*Exercise data*
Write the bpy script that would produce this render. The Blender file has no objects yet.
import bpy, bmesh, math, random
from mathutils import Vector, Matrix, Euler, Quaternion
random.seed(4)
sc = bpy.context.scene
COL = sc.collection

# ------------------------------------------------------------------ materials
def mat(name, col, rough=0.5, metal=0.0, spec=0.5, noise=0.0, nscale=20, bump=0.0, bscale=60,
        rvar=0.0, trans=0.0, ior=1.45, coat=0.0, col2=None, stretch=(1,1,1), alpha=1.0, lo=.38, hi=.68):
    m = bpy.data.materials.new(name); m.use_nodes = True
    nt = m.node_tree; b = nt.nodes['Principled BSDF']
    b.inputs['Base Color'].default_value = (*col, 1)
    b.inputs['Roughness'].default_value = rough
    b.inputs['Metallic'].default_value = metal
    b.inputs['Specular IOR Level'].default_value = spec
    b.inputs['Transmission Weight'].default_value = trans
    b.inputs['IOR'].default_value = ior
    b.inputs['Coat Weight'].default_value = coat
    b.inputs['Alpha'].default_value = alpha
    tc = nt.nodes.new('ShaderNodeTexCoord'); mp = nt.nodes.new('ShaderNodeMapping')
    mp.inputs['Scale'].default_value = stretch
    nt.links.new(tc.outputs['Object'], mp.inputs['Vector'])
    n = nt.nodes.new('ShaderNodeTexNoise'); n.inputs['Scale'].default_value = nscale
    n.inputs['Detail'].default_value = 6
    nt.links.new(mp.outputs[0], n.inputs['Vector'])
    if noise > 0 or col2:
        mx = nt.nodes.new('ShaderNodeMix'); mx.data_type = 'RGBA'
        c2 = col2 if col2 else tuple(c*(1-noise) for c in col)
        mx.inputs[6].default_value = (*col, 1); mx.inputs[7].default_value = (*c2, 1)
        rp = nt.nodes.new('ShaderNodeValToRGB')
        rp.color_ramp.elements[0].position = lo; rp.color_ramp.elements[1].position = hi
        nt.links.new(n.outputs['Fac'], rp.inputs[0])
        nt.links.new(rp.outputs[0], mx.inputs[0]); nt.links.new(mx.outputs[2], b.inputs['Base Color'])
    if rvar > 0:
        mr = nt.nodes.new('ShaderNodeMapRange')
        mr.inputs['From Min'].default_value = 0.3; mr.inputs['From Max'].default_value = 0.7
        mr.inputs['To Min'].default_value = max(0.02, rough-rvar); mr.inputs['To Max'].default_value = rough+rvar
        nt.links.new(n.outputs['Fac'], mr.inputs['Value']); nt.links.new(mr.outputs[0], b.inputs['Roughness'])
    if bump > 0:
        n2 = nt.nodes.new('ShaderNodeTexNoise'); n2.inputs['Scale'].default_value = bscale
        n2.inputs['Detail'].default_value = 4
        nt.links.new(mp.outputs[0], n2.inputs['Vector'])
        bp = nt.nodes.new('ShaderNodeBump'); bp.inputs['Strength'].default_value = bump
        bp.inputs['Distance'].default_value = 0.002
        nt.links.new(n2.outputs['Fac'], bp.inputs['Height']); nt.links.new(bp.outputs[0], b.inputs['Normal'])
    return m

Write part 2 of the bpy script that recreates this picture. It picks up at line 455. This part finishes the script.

*Set problem*
Give every line of the material again, exactly as it reads.

*Written response*
Write the bpy script that would produce this render. The Blender file has no objects yet.
import bpy, bmesh, math, random
from mathutils import Vector, Matrix, Euler, Quaternion
random.seed(4)
sc = bpy.context.scene
COL = sc.collection

# ------------------------------------------------------------------ materials
def mat(name, col, rough=0.5, metal=0.0, spec=0.5, noise=0.0, nscale=20, bump=0.0, bscale=60,
        rvar=0.0, trans=0.0, ior=1.45, coat=0.0, col2=None, stretch=(1,1,1), alpha=1.0, lo=.38, hi=.68):
    m = bpy.data.materials.new(name); m.use_nodes = True
    nt = m.node_tree; b = nt.nodes['Principled BSDF']
    b.inputs['Base Color'].default_value = (*col, 1)
    b.inputs['Roughness'].default_value = rough
    b.inputs['Metallic'].default_value = metal
    b.inputs['Specular IOR Level'].default_value = spec
    b.inputs['Transmission Weight'].default_value = trans
    b.inputs['IOR'].default_value = ior
    b.inputs['Coat Weight'].default_value = coat
    b.inputs['Alpha'].default_value = alpha
    tc = nt.nodes.new('ShaderNodeTexCoord'); mp = nt.nodes.new('ShaderNodeMapping')
    mp.inputs['Scale'].default_value = stretch
    nt.links.new(tc.outputs['Object'], mp.inputs['Vector'])
    n = nt.nodes.new('ShaderNodeTexNoise'); n.inputs['Scale'].default_value = nscale
    n.inputs['Detail'].default_value = 6
    nt.links.new(mp.outputs[0], n.inputs['Vector'])
    if noise > 0 or col2:
        mx = nt.nodes.new('ShaderNodeMix'); mx.data_type = 'RGBA'
        c2 = col2 if col2 else tuple(c*(1-noise) for c in col)
        mx.inputs[6].default_value = (*col, 1); mx.inputs[7].default_value = (*c2, 1)
        rp = nt.nodes.new('ShaderNodeValToRGB')
        rp.color_ramp.elements[0].position = lo; rp.color_ramp.elements[1].position = hi
        nt.links.new(n.outputs['Fac'], rp.inputs[0])
        nt.links.new(rp.outputs[0], mx.inputs[0]); nt.links.new(mx.outputs[2], b.inputs['Base Color'])
    if rvar > 0:
        mr = nt.nodes.new('ShaderNodeMapRange')
        mr.inputs['From Min'].default_value = 0.3; mr.inputs['From Max'].default_value = 0.7
        mr.inputs['To Min'].default_value = max(0.02, rough-rvar); mr.inputs['To Max'].default_value = rough+rvar
        nt.links.new(n.outputs['Fac'], mr.inputs['Value']); nt.links.new(mr.outputs[0], b.inputs['Roughness'])
    if bump > 0:
        n2 = nt.nodes.new('ShaderNodeTexNoise'); n2.inputs['Scale'].default_value = bscale
        n2.inputs['Detail'].default_value = 4
        nt.links.new(mp.outputs[0], n2.inputs['Vector'])
        bp = nt.nodes.new('ShaderNodeBump'); bp.inputs['Strength'].default_value = bump
        bp.inputs['Distance'].default_value = 0.002
        nt.links.new(n2.outputs['Fac'], bp.inputs['Height']); nt.links.new(bp.outputs[0], b.inputs['Normal'])
    return m

Write part 2 of the bpy script that recreates this picture. It picks up at line 455. This part finishes the script.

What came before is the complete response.